Plaintiffs argued that a letter from the City’s community development director, dated November 8, 2010, constituted the first approval of the proposed project issued by the City. The letter stated: “The revised site plan was submitted for off-agenda review by the committee on October 14, 2010. The Site plan review number 10-113 is approved as a Revise and Proceed to building permits and off-site civil improvement design drawings.”

 VWR International filed a demurrer to the petition, contending the CEQA claims were barred by the statute of limitations. The trial court concluded that the CEQA cause of action was time-barred and dismissed the petition. Plaintiffs appealed.

The appellate court held that the demurrer should have been ovverruled. The court noted that, for a demurrer based on the statute of limitations to be sustained, the untimeliness of the lawsuit must clearly and affirmatively appear on the face of the complaint and matters judicially noticed. VWR International argued that flaws in the decisionmaking process underlying a facially valid and properly filed NOE do not prevent the NOE from triggering the 35-day limitations period. Plaintiffs argued that an NOE filed prior to project approval is noncompliant with CEQA Guidelines section 15062 and cannot trigger the limitation period. The appellate court agreed with the plaintiffs and found that section 15062 “unambiguously requires notices of exemption to be filed after the project has been approved.” Subdivision (a) of section 15062 states: “The notice shall be filed, if at all, after approval of the project,” and subdivision (b) states: “The notice shall not be filed with the county clerk…until the project has been approved.”

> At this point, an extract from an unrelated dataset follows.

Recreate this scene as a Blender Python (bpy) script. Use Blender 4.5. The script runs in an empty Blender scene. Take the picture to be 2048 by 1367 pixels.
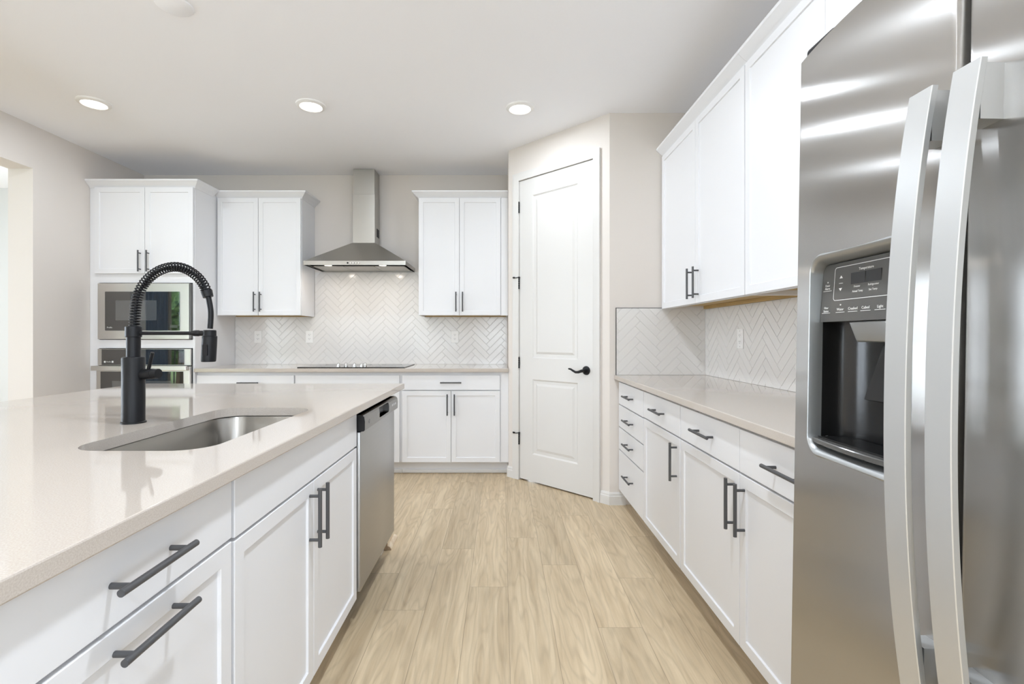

The appellate court applied the standard of review for demurrers, and assumed Plaintiffs’ allegations regarding the timing of the project approval were true. Based on the allegations in the petition, the appellate court found the NOE was not properly filed and therefore did not comply with Guidelines section 15062. The City’s noncompliant NOE did not trigger the 35-day limitations period, and the appellate court remanded the question regarding when the approval of the project occurred back to the trial court. The appellate court noted that the issue of project approval could involve factual disputes based on the definition of “approval” in Guidelines section 15352 and the Supreme Court’s discussion of that definition in Stockton Citizens for Sensible Planning v. City of Stockton (2010) 48 Cal.4th 481.

 The court also determined that Plaintiff’s allegations that no building permits could be issued for the project without a planned development permit identified a ministerial duty that may be enforced pursuant to a writ of mandate and that Plaintiffs had standing to enforce that duty.